Apr 14, 2003 22:17
"When we concern ourselves with the study of history, we become storytellers. Because we can never know the past directly but must construct it by interpreting evidence, exploring history is more of a creative enterprise than it is an objective pursuit. All historians are storytellers."
History is a study of the past. It is primarily, though not limited to, a study of human civilisation and progress over the centuries preceding ours. It involves analysis of evidence to gauge the changes that have occured with human evolvement and development.
The need for historical surveys and analyses is a moot one. Historians exist and operate to satisfy mainly two needs - one being sheer human interest and curiosity in the way our forefathers survived in their time, and the environment and atmosphere (both physical and intellectual) that existed in their time; the other being a need to identify how people have evolved to reach the socio-economic world that we exist in today.
History can be managed in only one inherently simple way - through the processes of analysis and reconstruction. Analysis is the process of collecting and collating data on previous existences through research and physical exploration of expected zones of past civilizations; reconstruction is the method of objectively analysing this collected information to recreate past existences and beliefs.
Clearly, there is no scope for "storytelling" here - all concrete historical conclusions can, and are, made only from facts. Where facts cannot satisfactorily explain situations, the concept of theories (or unproven but expected ideas) are used - the boundary between theory and fact is always clearly demarcated.
Theorizing is different from storytelling. Storytelling is a creative art; it is, to put it succintly, it is "a collection of bald-faced lies". Stories are inherently fallacies - they assume prior knowledge that the author is creating his or her own version of the truth, and is not trying to, as the cliched phrase goes, "change history to suit his own needs". History is a science; historians use tried and tested objective methods to reconstruct the past - at no level can it be considered unsubstantiated or arbitrary.
Let us assume that there are two people with a decision to make - they are given a number of facts. They are given a situation that must be explained with these facts; but sadly, the facts cannot *wholly* explain the situation. What is their decision? One of them, the carefree one, can take the easier path and fill the holes with creative and baseless verbiage. The other is, by definition, The Historian. He must use the facts, and only the facts, to explain the given situation. The parts that cannot be explained must be clearly indicated as being so; the historian must now fill these gaps by utilising only the best and choicest conclusions that can be made *from the given facts*. If certain issues cannot be explained competently, it must be accepted as being part of the price of objectiveness - the incapacity to completely explain something with a limited amount of information. Though the first person may generate literature more pleasing to the eye, it is a fact that the historian's version must be the more accurate, and thus far more relevant one.
Of course, like in all debates on issue, there is another side to the argument. The given division between the art of storytelling and the science of theorizing lies in the problem of how one can explain those parts that cannot be explained by extrapolating facts in historical analysis methods - the "gaps", as it were, in explanations of history.

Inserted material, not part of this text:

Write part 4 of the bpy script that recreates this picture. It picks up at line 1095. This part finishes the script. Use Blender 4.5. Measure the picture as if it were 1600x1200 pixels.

Since the Industrial Revolution in Europe in the 1660s, when printed literature started becoming common; since the Media Revolution of this century, where real events, people and things have been recorded "live" on visual and audio equipment for posterity; and most importantly, since the birth of the ubiquitous and all-encompassing Internet of the world, the need for theorizing has almost been eliminated. There is so much literature present describing every event in history in minute detail from all possible perspectives, that there remain no "gaps" to be covered - historians have now been reduced to the roles of mere accountants, though ones of a different nature. They now can only assemble facts together and state them as they are; they cannot theorize, they cannot tell stories.
Given their reduced role with the burgeoning of the Information Revolution in today's times, there can be but one future for the given issue - its gradual movement into obscurity, where historians play no part greater than that of collection and reorganization of facts.